Goal
Give back only the lines in the records below from the one with "Reconstruct this image" to the one with "bpy.data.objects.remove(o)", both inclusive, word for word.

Exercise input
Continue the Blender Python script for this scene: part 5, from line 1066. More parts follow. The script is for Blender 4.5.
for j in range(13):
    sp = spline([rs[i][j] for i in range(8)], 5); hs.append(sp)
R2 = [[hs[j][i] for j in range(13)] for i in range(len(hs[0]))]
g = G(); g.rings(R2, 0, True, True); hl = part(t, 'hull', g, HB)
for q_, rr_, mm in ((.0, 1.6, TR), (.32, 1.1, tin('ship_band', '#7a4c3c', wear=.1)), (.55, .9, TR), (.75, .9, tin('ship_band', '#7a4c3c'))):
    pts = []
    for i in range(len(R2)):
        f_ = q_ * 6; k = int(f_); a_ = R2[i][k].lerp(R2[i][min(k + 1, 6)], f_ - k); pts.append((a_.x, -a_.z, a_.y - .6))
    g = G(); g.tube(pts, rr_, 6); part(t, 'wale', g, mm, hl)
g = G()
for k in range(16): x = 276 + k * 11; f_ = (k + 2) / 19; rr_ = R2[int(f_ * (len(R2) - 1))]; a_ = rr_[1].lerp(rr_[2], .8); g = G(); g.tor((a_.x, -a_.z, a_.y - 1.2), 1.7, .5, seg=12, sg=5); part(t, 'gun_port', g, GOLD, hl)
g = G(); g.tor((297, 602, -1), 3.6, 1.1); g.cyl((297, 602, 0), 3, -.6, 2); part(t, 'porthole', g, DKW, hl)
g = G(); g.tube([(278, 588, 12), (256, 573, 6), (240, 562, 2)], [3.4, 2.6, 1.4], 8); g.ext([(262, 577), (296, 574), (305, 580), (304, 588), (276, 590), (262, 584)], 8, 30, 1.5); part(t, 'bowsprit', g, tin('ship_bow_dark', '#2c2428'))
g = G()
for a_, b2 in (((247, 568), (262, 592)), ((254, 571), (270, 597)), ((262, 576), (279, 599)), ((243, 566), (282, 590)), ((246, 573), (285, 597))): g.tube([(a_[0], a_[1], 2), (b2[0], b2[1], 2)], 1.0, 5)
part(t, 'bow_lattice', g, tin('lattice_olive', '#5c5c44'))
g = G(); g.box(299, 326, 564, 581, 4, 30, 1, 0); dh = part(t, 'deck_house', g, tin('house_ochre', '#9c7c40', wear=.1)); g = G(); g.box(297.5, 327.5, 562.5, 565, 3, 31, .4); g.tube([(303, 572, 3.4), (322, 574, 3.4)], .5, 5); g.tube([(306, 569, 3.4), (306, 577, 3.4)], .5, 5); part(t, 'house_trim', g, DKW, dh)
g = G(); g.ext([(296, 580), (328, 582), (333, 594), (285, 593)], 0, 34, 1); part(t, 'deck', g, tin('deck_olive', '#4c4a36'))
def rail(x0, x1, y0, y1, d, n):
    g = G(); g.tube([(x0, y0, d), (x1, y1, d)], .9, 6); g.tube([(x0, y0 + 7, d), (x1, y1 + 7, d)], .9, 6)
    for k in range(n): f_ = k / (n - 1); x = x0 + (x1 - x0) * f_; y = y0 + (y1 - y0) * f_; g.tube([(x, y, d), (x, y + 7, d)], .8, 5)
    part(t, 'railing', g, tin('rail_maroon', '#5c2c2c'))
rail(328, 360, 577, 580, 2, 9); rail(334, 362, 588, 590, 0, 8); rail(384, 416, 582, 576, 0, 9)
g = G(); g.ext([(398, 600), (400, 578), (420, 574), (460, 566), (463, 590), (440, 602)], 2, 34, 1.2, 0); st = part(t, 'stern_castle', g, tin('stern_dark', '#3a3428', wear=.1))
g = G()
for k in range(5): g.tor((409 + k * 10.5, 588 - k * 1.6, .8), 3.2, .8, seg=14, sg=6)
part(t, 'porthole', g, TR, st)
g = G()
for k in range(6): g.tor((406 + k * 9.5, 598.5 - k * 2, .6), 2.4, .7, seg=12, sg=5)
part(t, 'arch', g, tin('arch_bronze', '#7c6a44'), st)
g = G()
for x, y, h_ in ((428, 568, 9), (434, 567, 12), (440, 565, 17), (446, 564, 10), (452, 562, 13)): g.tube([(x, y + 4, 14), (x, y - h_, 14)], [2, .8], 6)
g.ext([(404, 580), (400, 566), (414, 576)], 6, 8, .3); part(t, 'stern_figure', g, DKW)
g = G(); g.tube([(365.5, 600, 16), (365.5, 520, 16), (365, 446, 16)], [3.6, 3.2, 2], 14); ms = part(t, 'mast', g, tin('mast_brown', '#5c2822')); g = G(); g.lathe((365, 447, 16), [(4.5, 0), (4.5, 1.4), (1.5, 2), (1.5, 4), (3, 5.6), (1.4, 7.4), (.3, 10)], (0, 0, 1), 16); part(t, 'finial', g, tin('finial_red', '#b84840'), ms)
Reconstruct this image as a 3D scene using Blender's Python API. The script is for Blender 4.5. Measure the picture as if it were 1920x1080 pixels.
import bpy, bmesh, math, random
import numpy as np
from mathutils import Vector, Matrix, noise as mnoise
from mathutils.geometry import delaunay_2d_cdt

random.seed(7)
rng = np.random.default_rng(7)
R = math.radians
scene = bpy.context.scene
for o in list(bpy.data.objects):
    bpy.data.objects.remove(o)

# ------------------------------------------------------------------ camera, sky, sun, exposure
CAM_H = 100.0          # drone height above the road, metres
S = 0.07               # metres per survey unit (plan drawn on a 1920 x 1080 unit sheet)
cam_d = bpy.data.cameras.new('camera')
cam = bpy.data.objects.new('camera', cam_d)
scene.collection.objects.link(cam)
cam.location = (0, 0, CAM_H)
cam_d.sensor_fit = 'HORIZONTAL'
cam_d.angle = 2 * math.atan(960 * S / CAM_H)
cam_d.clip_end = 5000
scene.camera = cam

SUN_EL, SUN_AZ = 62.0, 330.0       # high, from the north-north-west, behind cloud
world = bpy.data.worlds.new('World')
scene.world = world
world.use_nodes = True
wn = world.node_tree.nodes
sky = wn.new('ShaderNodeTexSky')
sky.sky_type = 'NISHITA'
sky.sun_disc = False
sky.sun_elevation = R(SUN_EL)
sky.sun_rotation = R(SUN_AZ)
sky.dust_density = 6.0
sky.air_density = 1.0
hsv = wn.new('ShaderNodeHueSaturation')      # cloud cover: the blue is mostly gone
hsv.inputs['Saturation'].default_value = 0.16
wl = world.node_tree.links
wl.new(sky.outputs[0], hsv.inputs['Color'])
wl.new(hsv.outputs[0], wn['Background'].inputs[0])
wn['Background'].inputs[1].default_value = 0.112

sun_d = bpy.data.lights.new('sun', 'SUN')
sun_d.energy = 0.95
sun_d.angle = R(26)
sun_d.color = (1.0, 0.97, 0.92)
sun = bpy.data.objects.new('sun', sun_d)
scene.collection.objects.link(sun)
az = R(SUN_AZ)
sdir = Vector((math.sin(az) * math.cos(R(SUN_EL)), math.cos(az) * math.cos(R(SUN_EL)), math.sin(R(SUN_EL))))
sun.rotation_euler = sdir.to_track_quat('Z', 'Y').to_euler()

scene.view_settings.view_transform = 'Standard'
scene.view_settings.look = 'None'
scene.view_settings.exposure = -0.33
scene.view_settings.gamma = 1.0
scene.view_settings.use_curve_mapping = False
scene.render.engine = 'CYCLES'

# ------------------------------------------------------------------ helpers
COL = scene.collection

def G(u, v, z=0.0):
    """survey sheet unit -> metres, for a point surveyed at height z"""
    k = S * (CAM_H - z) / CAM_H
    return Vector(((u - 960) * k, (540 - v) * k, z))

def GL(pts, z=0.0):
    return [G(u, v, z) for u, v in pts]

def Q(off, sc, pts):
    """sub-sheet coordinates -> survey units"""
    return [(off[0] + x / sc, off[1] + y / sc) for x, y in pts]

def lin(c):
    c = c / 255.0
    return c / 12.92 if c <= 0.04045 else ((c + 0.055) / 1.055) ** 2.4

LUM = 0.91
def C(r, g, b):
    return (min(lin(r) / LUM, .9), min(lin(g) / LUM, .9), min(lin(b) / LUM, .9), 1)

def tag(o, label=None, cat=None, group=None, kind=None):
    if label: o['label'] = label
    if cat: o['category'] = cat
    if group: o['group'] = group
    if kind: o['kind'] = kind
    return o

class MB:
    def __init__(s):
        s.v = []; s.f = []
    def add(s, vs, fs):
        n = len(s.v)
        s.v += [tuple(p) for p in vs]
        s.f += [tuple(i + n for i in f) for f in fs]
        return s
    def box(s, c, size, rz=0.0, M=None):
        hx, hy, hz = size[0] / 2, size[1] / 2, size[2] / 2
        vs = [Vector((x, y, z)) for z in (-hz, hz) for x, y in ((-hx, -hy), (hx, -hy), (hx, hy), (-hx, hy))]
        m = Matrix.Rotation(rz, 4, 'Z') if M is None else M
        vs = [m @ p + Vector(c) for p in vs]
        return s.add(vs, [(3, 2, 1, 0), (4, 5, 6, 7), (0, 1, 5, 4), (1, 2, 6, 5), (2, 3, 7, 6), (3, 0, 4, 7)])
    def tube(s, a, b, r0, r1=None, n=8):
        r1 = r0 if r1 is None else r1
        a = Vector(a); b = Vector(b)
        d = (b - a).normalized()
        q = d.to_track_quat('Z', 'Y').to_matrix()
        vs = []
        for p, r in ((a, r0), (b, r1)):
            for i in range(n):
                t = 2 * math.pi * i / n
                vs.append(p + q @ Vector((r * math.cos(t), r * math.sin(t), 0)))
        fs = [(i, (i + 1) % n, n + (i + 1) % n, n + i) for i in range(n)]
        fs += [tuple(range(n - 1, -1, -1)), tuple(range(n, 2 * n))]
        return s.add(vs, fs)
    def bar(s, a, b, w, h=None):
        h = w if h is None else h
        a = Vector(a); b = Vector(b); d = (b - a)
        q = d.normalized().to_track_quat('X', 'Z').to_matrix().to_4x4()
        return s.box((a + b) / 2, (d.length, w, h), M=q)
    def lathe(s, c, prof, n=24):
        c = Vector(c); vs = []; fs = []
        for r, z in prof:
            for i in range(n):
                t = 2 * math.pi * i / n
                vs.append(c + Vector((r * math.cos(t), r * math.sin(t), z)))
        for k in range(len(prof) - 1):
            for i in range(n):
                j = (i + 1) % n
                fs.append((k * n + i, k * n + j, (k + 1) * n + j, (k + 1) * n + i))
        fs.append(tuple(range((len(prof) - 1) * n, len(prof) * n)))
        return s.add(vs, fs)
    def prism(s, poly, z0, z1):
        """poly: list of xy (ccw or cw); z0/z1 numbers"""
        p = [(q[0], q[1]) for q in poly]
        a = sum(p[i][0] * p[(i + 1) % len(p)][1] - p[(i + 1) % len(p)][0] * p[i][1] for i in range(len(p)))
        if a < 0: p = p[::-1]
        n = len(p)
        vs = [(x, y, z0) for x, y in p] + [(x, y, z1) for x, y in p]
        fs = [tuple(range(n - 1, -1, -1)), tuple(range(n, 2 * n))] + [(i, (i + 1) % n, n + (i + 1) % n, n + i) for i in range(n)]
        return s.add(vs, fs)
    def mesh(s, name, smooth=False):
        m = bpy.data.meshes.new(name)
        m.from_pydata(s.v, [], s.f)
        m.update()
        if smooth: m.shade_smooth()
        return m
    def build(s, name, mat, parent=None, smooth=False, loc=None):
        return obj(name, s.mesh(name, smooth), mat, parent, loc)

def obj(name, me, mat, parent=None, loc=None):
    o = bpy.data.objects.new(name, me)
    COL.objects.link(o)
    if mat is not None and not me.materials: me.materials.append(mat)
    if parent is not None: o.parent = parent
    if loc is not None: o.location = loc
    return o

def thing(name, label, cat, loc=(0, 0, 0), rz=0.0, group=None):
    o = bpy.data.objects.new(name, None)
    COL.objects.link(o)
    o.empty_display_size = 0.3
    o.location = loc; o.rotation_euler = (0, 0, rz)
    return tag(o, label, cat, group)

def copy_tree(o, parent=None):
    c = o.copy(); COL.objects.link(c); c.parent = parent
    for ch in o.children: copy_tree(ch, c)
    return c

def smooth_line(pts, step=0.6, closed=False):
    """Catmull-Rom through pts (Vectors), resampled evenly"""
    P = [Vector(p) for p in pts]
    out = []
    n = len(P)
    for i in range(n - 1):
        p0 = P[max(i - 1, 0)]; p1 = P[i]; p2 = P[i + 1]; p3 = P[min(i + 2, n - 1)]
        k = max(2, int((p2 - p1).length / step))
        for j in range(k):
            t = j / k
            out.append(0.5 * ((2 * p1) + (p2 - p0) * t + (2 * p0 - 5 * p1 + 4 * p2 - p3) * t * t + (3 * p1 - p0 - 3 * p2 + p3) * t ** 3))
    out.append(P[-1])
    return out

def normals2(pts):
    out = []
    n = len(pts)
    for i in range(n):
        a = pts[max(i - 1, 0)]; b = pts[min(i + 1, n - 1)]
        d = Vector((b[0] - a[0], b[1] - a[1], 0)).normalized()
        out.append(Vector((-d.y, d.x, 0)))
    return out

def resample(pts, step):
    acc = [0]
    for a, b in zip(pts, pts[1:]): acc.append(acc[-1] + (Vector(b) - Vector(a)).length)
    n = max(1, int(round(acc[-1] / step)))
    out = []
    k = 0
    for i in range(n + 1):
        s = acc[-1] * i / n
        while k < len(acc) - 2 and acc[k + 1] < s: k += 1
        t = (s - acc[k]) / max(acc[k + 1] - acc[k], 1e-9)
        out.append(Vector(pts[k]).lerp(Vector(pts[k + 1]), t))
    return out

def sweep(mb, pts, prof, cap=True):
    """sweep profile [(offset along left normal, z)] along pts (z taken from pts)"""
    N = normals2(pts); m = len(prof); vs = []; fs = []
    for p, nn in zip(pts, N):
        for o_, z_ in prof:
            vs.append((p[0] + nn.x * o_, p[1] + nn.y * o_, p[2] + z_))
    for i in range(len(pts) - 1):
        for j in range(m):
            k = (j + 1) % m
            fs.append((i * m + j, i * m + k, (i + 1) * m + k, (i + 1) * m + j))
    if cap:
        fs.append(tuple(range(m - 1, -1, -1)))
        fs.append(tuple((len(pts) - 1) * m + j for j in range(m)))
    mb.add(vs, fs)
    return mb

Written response
Reconstruct this image as a 3D scene using Blender's Python API. The script is for Blender 4.5. Measure the picture as if it were 1920x1080 pixels.
import bpy, bmesh, math, random
import numpy as np
from mathutils import Vector, Matrix, noise as mnoise
from mathutils.geometry import delaunay_2d_cdt

random.seed(7)
rng = np.random.default_rng(7)
R = math.radians
scene = bpy.context.scene
for o in list(bpy.data.objects):
    bpy.data.objects.remove(o)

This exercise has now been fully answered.